The AS8 puts both its volume rocker and lock button on the right-hand side of the device, with the USB-C charging port and handy 3.5mm headphone jack on the bottom. Around the back, you’ll also find a fingerprint sensor up top next to the camera, which we’ll touch on below.


The Aspera AS8 packs in the same Octa-Core 1.6GHz CPU as the AS5, along with 2GB RAM, and 32GB of internal storage, which is also expandable via MicroSD (up to 128GB). Much like the AS5, the chipset is worthy of most everyday tasks, but it’s unfortunately not the smoothest experience. While the 2GB of RAM does its best, apps will stutter when closing and opening them, with more than 5-6 background apps pushing that RAM to its maximum.

The AS8 provides fingerprint recognition around the back of the device, which comes in handy when it’s too dark to use facial recognition software. Unfortunately, it’s a little hit-and-miss with how it reads my finger and took more than a second to unlock at times. It’s also a little hard to reach, feeling a little too high up in comparison to my natural grip on the device.

Facial recognition is also included here and does a decent job of scanning in darker environments and wider angles. The AS8 also comes with a removable 4,000 mAh battery and USB-C charging. While 4,000 mAh seems average on paper, it got me through an entire day and into the next on more than one occasion.

The AS8 also includes Bluetooth 5.0 to connect to wireless devices like speakers and car systems and dual-sim functionality, which is impressive, particularly for this price. Like the AS5, it provides Wi-Fi hotspot compatibility and works on any 3G or 4G network with VoLTE (Voice over LTE) for better audio quality during calls.

While the screen does a decent job when it comes to streaming and general media consumption, the single rear speaker leaves much more to be desired. It’s not very loud, and sounds incredibly tinny, with almost next to no bass. Given the separate rear speaker being used instead of the upper front speaker, I’m surprised that it doesn’t fare at least a little better.


The 8MP+.08MP dual rear camera is certainly a step up from the single 5MP lens on the AS5, and once again provides more vibrant images and natural skin tones in decent light.
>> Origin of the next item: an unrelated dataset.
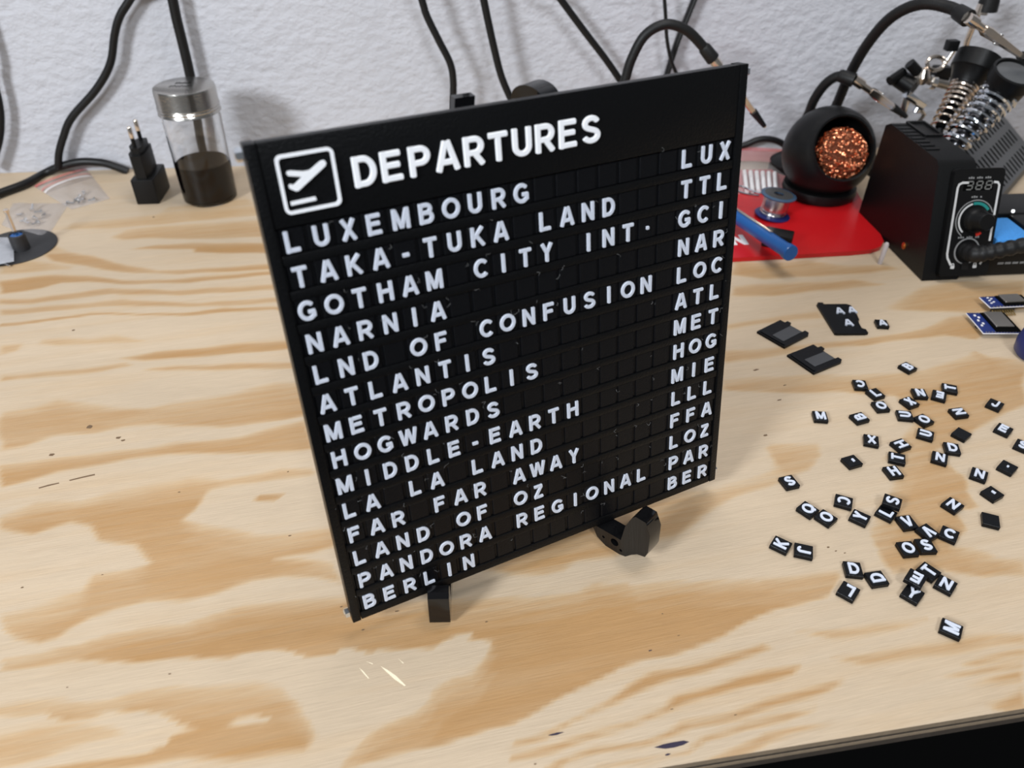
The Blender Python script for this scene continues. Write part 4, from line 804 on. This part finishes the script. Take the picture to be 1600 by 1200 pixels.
for k in range(6):
    a = P(1163 + 9.5 * k, 268 + 0.5 * k, ZR + 0.003); b = P(1167 + 9.0 * k, 299, ZR + 0.003)
    bm = BM(); sweep(bm, [a, b], 0.0021, 10); tag(obj('white_stick', bm, M_WHITEP), 'white plastic stick in the row inside the clear bag on the red sheet', 'stick', 'white sticks in the bag')
sc_ = P(1206, 337, ZR); spl = thing('solder_spool', 'small blue rimmed spool of silver solder on the red sheet', 'solder spool', sc_)
sm = Matrix.Translation(sc_) @ Matrix.Rotation(math.radians(6), 4, 'Y')
for z0 in (0.0002, 0.0195):
    bm = BM(); lathe(bm, [(0.006, z0), (0.0155, z0), (0.0160, z0 + 0.0006), (0.0160, z0 + 0.0014), (0.0150, z0 + 0.002), (0.006, z0 + 0.002), (0.006, z0)], sm, 40); obj('flange', bm, M_NAVY if z0 < 0.01 else mat('pale_blue_rim', (0.035, 0.07, 0.12), 0.25), spl)
bm = BM(); lathe(bm, [(0.0045, 0.0212), (0.0128, 0.0212), (0.0128, 0.0217), (0.0045, 0.0217), (0.0045, 0.0212)], sm, 32); obj('solder_face', bm, mat('dull_grey_face', (0.10, 0.10, 0.10), 0.4, 0.6, bump=0.5, bscale=300), spl)
bm = BM(); sweep(bm, [sm @ Vector((0.0112 * math.cos(t), 0.0112 * math.sin(t), 0.0028 + 0.0162 * t / (2 * PI * 12))) for t in [k * 2 * PI / 22 for k in range(22 * 12)]], 0.00072, 6); obj('solder_wire', bm, M_STEEL, spl)
bm = BM(); lathe(bm, [(0.006, 0.002), (0.0108, 0.002), (0.0108, 0.0195), (0.006, 0.0195), (0.006, 0.002)], sm, 32); obj('spool_core', bm, M_STEEL, spl)
bm = BM(); sweep(bm, spline([P(1198, 303, 0.0245), P(1180, 300, 0.022), P(1163, 293, 0.020), P(1152, 291, 0.021), P(1150, 297, 0.019), P(1165, 303, 0.018), P(1186, 306, 0.019)], 8), 0.0011, 8); obj('wire_end', bm, M_CHROME, spl)
bm = BM(); box(bm, (-0.012, -0.008, 0), (0.012, 0.008, 0.0125), 0.0015, Matrix.Translation(P(1213, 383, ZR)) @ Matrix.Rotation(-0.5, 4, 'Z')); tag(obj('black_block', bm, M_BLACK), 'small black block under the blue pen on the red sheet', 'block')
a = P(1100, 305, ZR + 0.0075); b = P(1236, 396, ZR + 0.0185); dd = (b - a).normalized()
pen = thing('blue_pen', 'blue tube pen poking out from behind the board across the red sheet', 'pen', (a.x, a.y, ZR))
bm = BM(); sweep(bm, [a, b - dd * 0.0062], 0.0058, 20); obj('barrel', bm, M_BLUE, pen)
bm = BM(); sweep(bm, [b - dd * 0.006, b - dd * 0.0055, b - dd * 0.0005, b], [0.0055, 0.0066, 0.0066, 0.006], 20); obj('end_cap', bm, M_BLUE, pen)
bm = BM(); x, y, _ = frame_from(dd); sweep(bm, [a.lerp(b, .35) + y * 0.0066, b - dd * 0.03 + y * 0.0066], 0.0011, 8); obj('pale_stripe', bm, M_BRASSY, pen)
c = P(1374.5, 412, 0); bm = BM(); sweep(bm, [c, c + Vector((0.0006, 0, 0.018)), c + Vector((0.0006, 0, 0.0195))], [0.0018, 0.0020, 0.0012], 14); tag(obj('white_peg', bm, mat('milky_plastic', (0.55, 0.5, 0.5), 0.4)), 'small white peg standing upright in front of the soldering station', 'peg')

bc = Vector((0.3565, 0.691, ZR)); R0 = 0.0415; sc0 = bc + Vector((0, 0, 0.041))
pot = thing('tip_cleaner_pot', 'round black pot holding copper wool on the red sheet', 'tip cleaner', bc)
ax = Vector((0.03, -0.86, 0.46)).normalized(); A_ = axis_frame(sc0, ax)
op = 0.0300; zc = math.sqrt(R0 ** 2 - op ** 2)
prof = [(R0 * math.cos(t), R0 * math.sin(t)) for t in np.linspace(-PI / 2, math.asin(zc / R0), 28)]
prof[0] = (0, -R0); prof += [(op - 0.0005, zc + 0.0012), (op - 0.0022, zc + 0.0008), (op - 0.003, zc - 0.002), (0.033, 0.012), (0.030, -0.006), (0.015, -0.02), (0, -0.022)]
bm = BM(); lathe(bm, prof, A_, 56)
for v in bm.verts: v.co.z = max(v.co.z, ZR + 0.0005)
obj('round_shell', bm, M_BLACK, pot)
bm = BM(); lathe(bm, [(0, 0), (0.031, 0), (0.033, 0.001), (0.0345, 0.005), (0.0335, 0.010), (0, 0.010)], Matrix.Translation(bc), 48); obj('foot_ring', bm, M_BLACK, pot)
rr = random.Random(4); wc = Vector((0.0025, -0.0045, zc - 0.014))
bm = BM(); bmesh.ops.create_uvsphere(bm, u_segments=28, v_segments=16, radius=0.0225, matrix=Matrix.Translation(A_ @ wc)); obj('wool_core', bm, mat('dark_copper', (0.16, 0.045, 0.02), 0.5, 0.6, bump=1.0, bscale=500, bdist=0.004), pot)
bm = BM()
for k in range(520):
    d = Vector((rr.gauss(0, 1), rr.gauss(0, 1), abs(rr.gauss(0, 1)) * 0.9)).normalized(); p = wc + d * rr.uniform(0.0218, 0.0242)
    e1 = (d + Vector((rr.gauss(0, .45), rr.gauss(0, .45), rr.gauss(0, .45)))).normalized(); e2 = e1.orthogonal().normalized(); e3 = e1.cross(e2); rad = rr.uniform(.0007, .0012); t0 = rr.uniform(0, 6)
    sweep(bm, [A_ @ (p + (e2 * math.cos(t0 + t) + e3 * math.sin(t0 + t)) * rad + e1 * t * 0.00016) for t in [j_ * 0.8 for j_ in range(10)]], 0.00042, 5)
w = obj('copper_wool', bm, M_COPPER, pot); w['kind'] = 'stuff'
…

I wouldn’t be using this often in lower light situations, but it’s worth noting that the 0.8MP lens helps with overall zoom quality, while the autofocus never feels like it gets in the way. Unfortunately, rear camera shots contain a fair bit of noise, meaning that even in the best light, photos will still look a little grainy.

The 5MP selfie camera also provides some natural colours and skin tones without the input of oversaturating AI software, but once again does not do great in low light situations, retaining a fair amount of noise and grain.

Verdict & Value

For all the issues the Aspera AS8 might bring, make no mistake; this is still incredible value for a phone at A$149 based on the sheer amount of features alone. While the camera and speaker let it down at times, there’s more than enough to unpack here for the everyday user who wants the most bang for the buck.


Highlights: An impressive amount of features on offer for an impressively low price
Lowlights: Speaker and camera quality hold the experience back at times
Manufacturer: Aspera
Price: A$149
Available: Now

Review based on unit supplied by Aspera.